DIRECTION ▸
Your task is to transcribe all of the records exactly and leave out the pictures.

ENTRIES ▸
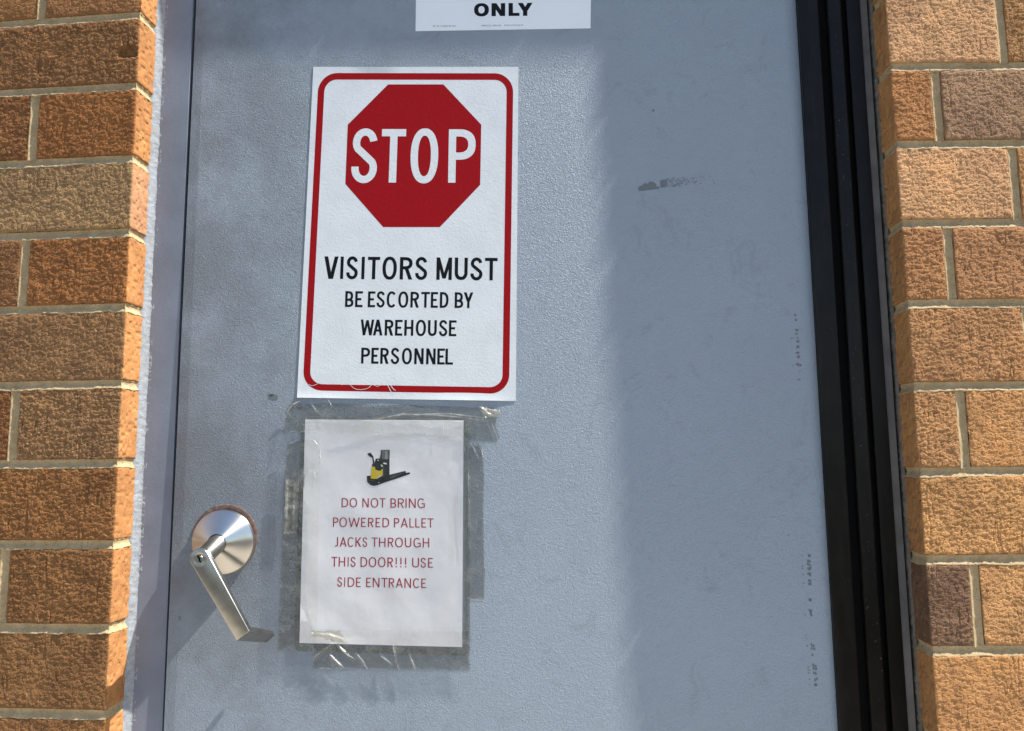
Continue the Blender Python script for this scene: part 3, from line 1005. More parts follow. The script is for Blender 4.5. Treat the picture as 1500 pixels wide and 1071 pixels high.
def glyph(ch, w, t, th=None):
    """polygons of one capital, height 1, width w, stem t, crossbar th"""
    h = th or t * 0.92
    s0 = rect(0, 0, t, 1)
    if ch == 'I': return [rect(0, 0, w, 1)]
    if ch == 'T': return [rect(0, 1 - h, w, 1), rect(w / 2 - t / 2, 0, w / 2 + t / 2, 1)]
    if ch == 'L': return [s0, rect(0, 0, w, h)]
    if ch == 'E': return [s0, rect(0, 0, w, h), rect(0, 1 - h, w, 1), rect(0, .5 - h / 2, w * .82, .5 + h / 2)]
    if ch == 'H': return [s0, rect(w - t, 0, w, 1), rect(0, .5 - h / 2, w, .5 + h / 2)]
    if ch == 'N': return [s0, rect(w - t, 0, w, 1), dia(0, 1, w - t * 1.12, 0, t * 1.12)]
    if ch == 'M': return [s0, rect(w - t, 0, w, 1), dia(0, 1, w / 2 - t * .5, 0.06, t), dia(w - t, 1, w / 2 - t * .5, 0.06, t)]
    if ch == 'V':
        k = t * 1.12
        return [dia(0, 1, w / 2 - k * .62, 0, k), dia(w - k, 1, w / 2 - k * .38, 0, k)]
    if ch == 'W':
        k = t * 1.0
        b1, b2, mx = w * .26, w * .74, w / 2
        return [dia(0, 1, b1 - k / 2, 0, k), dia(mx - k / 2, .96, b1 - k / 2, 0, k), dia(mx - k / 2, .96, b2 - k / 2, 0, k), dia(w - k, 1, b2 - k / 2, 0, k)]
    if ch == 'A':
        k = t * 1.08
        return [dia(0, 0, w / 2 - k / 2, 1, k), dia(w - k, 0, w / 2 - k / 2, 1, k), rect(w * .2, .24, w * .8, .24 + h)]
    if ch == 'Y':
        k = t * 1.15
        return [dia(0, 1, w / 2 - k / 2, .40, k), dia(w - k, 1, w / 2 - k / 2, .40, k), rect(w / 2 - t / 2, 0, w / 2 + t / 2, .44)]
    if ch == 'K':
        k = t * 1.3
        return [s0, dia(w - k, 1, t * .4, .42, k), dia(w - k, 0, w * .22, .58, k)]
    if ch == 'U':
        ry = min(.34, w * .62)
        return [rect(0, ry, t, 1), rect(w - t, ry, w, 1)] + ring(w / 2, ry, w / 2, ry, t, h * 1.05, 180, 360)
    if ch == 'J':
        return [rect(w - t, .2, w, 1)] + ribbon([(w - t / 2, .22), (w - t * .62, .12), (w - t * 1.3, .065), (0, .055)], t * .95)
    if ch == 'O': return ring(w / 2, .5, w / 2, .515, t, h, 0, 360, 48)
    if ch == 'C': return ring(w / 2 * 1.04, .5, w / 2 * 1.04, .515, t, h, 42, 318, 40)
    if ch == 'G':
        return ring(w / 2, .5, w / 2, .515, t, h, 42, 300, 40) + [rect(w - t, .06, w, .5), rect(w * .56, .5 - h, w, .5)] + \
               ribbon([(w * .70, .03 + h * .42), (w - t * .4, .03 + h * 1.0)], h)
    if ch == 'D':
        rx = min(w * .72, .5)
        return [s0, rect(0, 0, w - rx, h), rect(0, 1 - h, w - rx, 1)] + ring(w - rx, .5, rx, .5, t, h, -90, 90, 28, 2.5)
    if ch in 'PRB':
        lo = .46 if ch == 'B' else (.43 if ch == 'P' else .45)
        lo -= h / 2 if ch == 'B' else 0
        ry = (1 - lo) / 2
        ww = w * (.94 if ch == 'B' else 1)
        rx = min(ww * .62, ry * 1.25)
        g = [s0, rect(0, 1 - h, ww - rx, 1), rect(0, lo, ww - rx, lo + h)] + ring(ww - rx, lo + ry, rx, ry, t, h, -90, 90, 24, 2.4)
        if ch == 'R': g.append(dia(w * .36, lo + h * .5, w - t * 1.1, 0, t * 1.12))
        if ch == 'B':
            top = lo + h; ry2 = top / 2; rx2 = min(w * .62, ry2 * 1.25)
            g += [rect(0, 0, w - rx2, h)] + ring(w - rx2, ry2, rx2, ry2, t, h, -90, 90, 24, 2.4)
        return g
    if ch == 'S':
        rx = w / 2 - t / 2
        r1, r2 = .255 - h / 2 + .012, .268 - h / 2 + .012
        c1, c2 = 1.012 - h / 2 - r1, -.012 + h / 2 + r2
        pts = []
        for k in range(17):
            a = math.radians(8 + (212 - 8) * k / 16)
            pts.append((w / 2 + rx * .94 * math.cos(a), c1 + r1 * math.sin(a)))
        for k in range(17):
            a = math.radians(32 - (32 + 188) * k / 16)
            pts.append((w / 2 + rx * math.cos(a), c2 + r2 * math.sin(a)))
        return ribbon(pts, (t + h) / 2)
    if ch == '!': return [rect(0, .30, w, 1), rect(0, 0, w, .14)]
    if ch == '.': return [rect(0, 0, w, .16)]
    if ch == '-': return [rect(0, .4, w, .56)]
    return []


def union2d(polys):
    vs_, fs_ = [], []
    for p in polys:
        a = sum(p[i][0] * p[(i + 1) % len(p)][1] - p[(i + 1) % len(p)][0] * p[i][1] for i in range(len(p)))
        if abs(a) < 1e-9: continue
        p = p if a > 0 else p[::-1]
        fs_.append(list(range(len(vs_), len(vs_) + len(p))))
        vs_ += [Vector(v) for v in p]
    r = delaunay_2d_cdt(vs_, [], fs_, 1, 1e-5)
    return [tuple(v) for v in r[0]], [tuple(f) for f, o_ in zip(r[2], r[5]) if o_]


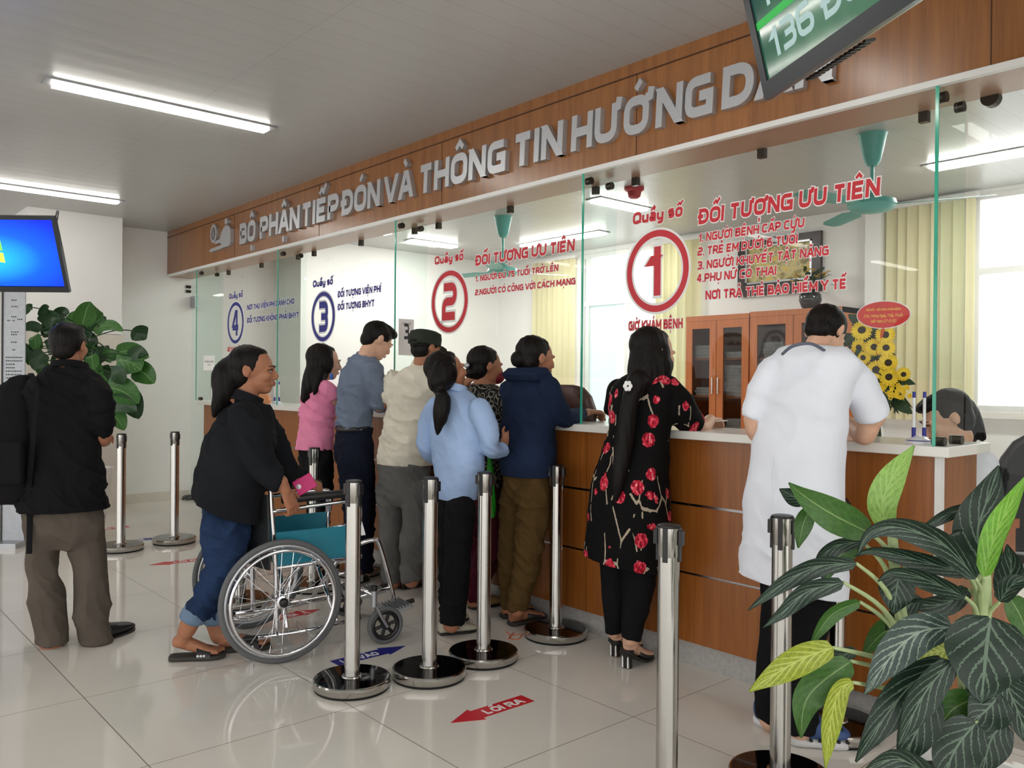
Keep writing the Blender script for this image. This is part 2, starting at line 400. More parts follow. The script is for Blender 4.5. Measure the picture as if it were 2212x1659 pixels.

SOLUTION TO THIS TASK ▸
Continue the Blender Python script for this scene: part 3, from line 1005. More parts follow. The script is for Blender 4.5. Treat the picture as 1500 pixels wide and 1071 pixels high.
def glyph(ch, w, t, th=None):
    """polygons of one capital, height 1, width w, stem t, crossbar th"""
    h = th or t * 0.92
    s0 = rect(0, 0, t, 1)
    if ch == 'I': return [rect(0, 0, w, 1)]
    if ch == 'T': return [rect(0, 1 - h, w, 1), rect(w / 2 - t / 2, 0, w / 2 + t / 2, 1)]
    if ch == 'L': return [s0, rect(0, 0, w, h)]
    if ch == 'E': return [s0, rect(0, 0, w, h), rect(0, 1 - h, w, 1), rect(0, .5 - h / 2, w * .82, .5 + h / 2)]
    if ch == 'H': return [s0, rect(w - t, 0, w, 1), rect(0, .5 - h / 2, w, .5 + h / 2)]
    if ch == 'N': return [s0, rect(w - t, 0, w, 1), dia(0, 1, w - t * 1.12, 0, t * 1.12)]
    if ch == 'M': return [s0, rect(w - t, 0, w, 1), dia(0, 1, w / 2 - t * .5, 0.06, t), dia(w - t, 1, w / 2 - t * .5, 0.06, t)]
    if ch == 'V':
        k = t * 1.12
        return [dia(0, 1, w / 2 - k * .62, 0, k), dia(w - k, 1, w / 2 - k * .38, 0, k)]
    if ch == 'W':
        k = t * 1.0
        b1, b2, mx = w * .26, w * .74, w / 2
        return [dia(0, 1, b1 - k / 2, 0, k), dia(mx - k / 2, .96, b1 - k / 2, 0, k), dia(mx - k / 2, .96, b2 - k / 2, 0, k), dia(w - k, 1, b2 - k / 2, 0, k)]
    if ch == 'A':
        k = t * 1.08
        return [dia(0, 0, w / 2 - k / 2, 1, k), dia(w - k, 0, w / 2 - k / 2, 1, k), rect(w * .2, .24, w * .8, .24 + h)]
    if ch == 'Y':
        k = t * 1.15
        return [dia(0, 1, w / 2 - k / 2, .40, k), dia(w - k, 1, w / 2 - k / 2, .40, k), rect(w / 2 - t / 2, 0, w / 2 + t / 2, .44)]
    if ch == 'K':
        k = t * 1.3
        return [s0, dia(w - k, 1, t * .4, .42, k), dia(w - k, 0, w * .22, .58, k)]
    if ch == 'U':
        ry = min(.34, w * .62)
        return [rect(0, ry, t, 1), rect(w - t, ry, w, 1)] + ring(w / 2, ry, w / 2, ry, t, h * 1.05, 180, 360)
    if ch == 'J':
        return [rect(w - t, .2, w, 1)] + ribbon([(w - t / 2, .22), (w - t * .62, .12), (w - t * 1.3, .065), (0, .055)], t * .95)
    if ch == 'O': return ring(w / 2, .5, w / 2, .515, t, h, 0, 360, 48)
    if ch == 'C': return ring(w / 2 * 1.04, .5, w / 2 * 1.04, .515, t, h, 42, 318, 40)
    if ch == 'G':
        return ring(w / 2, .5, w / 2, .515, t, h, 42, 300, 40) + [rect(w - t, .06, w, .5), rect(w * .56, .5 - h, w, .5)] + \
               ribbon([(w * .70, .03 + h * .42), (w - t * .4, .03 + h * 1.0)], h)
    if ch == 'D':
        rx = min(w * .72, .5)
        return [s0, rect(0, 0, w - rx, h), rect(0, 1 - h, w - rx, 1)] + ring(w - rx, .5, rx, .5, t, h, -90, 90, 28, 2.5)
    if ch in 'PRB':
        lo = .46 if ch == 'B' else (.43 if ch == 'P' else .45)
        lo -= h / 2 if ch == 'B' else 0
        ry = (1 - lo) / 2
        ww = w * (.94 if ch == 'B' else 1)
        rx = min(ww * .62, ry * 1.25)
        g = [s0, rect(0, 1 - h, ww - rx, 1), rect(0, lo, ww - rx, lo + h)] + ring(ww - rx, lo + ry, rx, ry, t, h, -90, 90, 24, 2.4)
        if ch == 'R': g.append(dia(w * .36, lo + h * .5, w - t * 1.1, 0, t * 1.12))
        if ch == 'B':
            top = lo + h; ry2 = top / 2; rx2 = min(w * .62, ry2 * 1.25)
            g += [rect(0, 0, w - rx2, h)] + ring(w - rx2, ry2, rx2, ry2, t, h, -90, 90, 24, 2.4)
        return g
    if ch == 'S':
        rx = w / 2 - t / 2
        r1, r2 = .255 - h / 2 + .012, .268 - h / 2 + .012
        c1, c2 = 1.012 - h / 2 - r1, -.012 + h / 2 + r2
        pts = []
        for k in range(17):
            a = math.radians(8 + (212 - 8) * k / 16)
            pts.append((w / 2 + rx * .94 * math.cos(a), c1 + r1 * math.sin(a)))
        for k in range(17):
            a = math.radians(32 - (32 + 188) * k / 16)
            pts.append((w / 2 + rx * math.cos(a), c2 + r2 * math.sin(a)))
        return ribbon(pts, (t + h) / 2)
    if ch == '!': return [rect(0, .30, w, 1), rect(0, 0, w, .14)]
    if ch == '.': return [rect(0, 0, w, .16)]
    if ch == '-': return [rect(0, .4, w, .56)]
    return []


def union2d(polys):
    vs_, fs_ = [], []
    for p in polys:
        a = sum(p[i][0] * p[(i + 1) % len(p)][1] - p[(i + 1) % len(p)][0] * p[i][1] for i in range(len(p)))
        if abs(a) < 1e-9: continue
        p = p if a > 0 else p[::-1]
        fs_.append(list(range(len(vs_), len(vs_) + len(p))))
        vs_ += [Vector(v) for v in p]
    r = delaunay_2d_cdt(vs_, [], fs_, 1, 1e-5)
    return [tuple(v) for v in r[0]], [tuple(f) for f, o_ in zip(r[2], r[5]) if o_]


Keep writing the Blender script for this image. This is part 2, starting at line 400. More parts follow. The script is for Blender 4.5. Measure the picture as if it were 2212x1659 pixels.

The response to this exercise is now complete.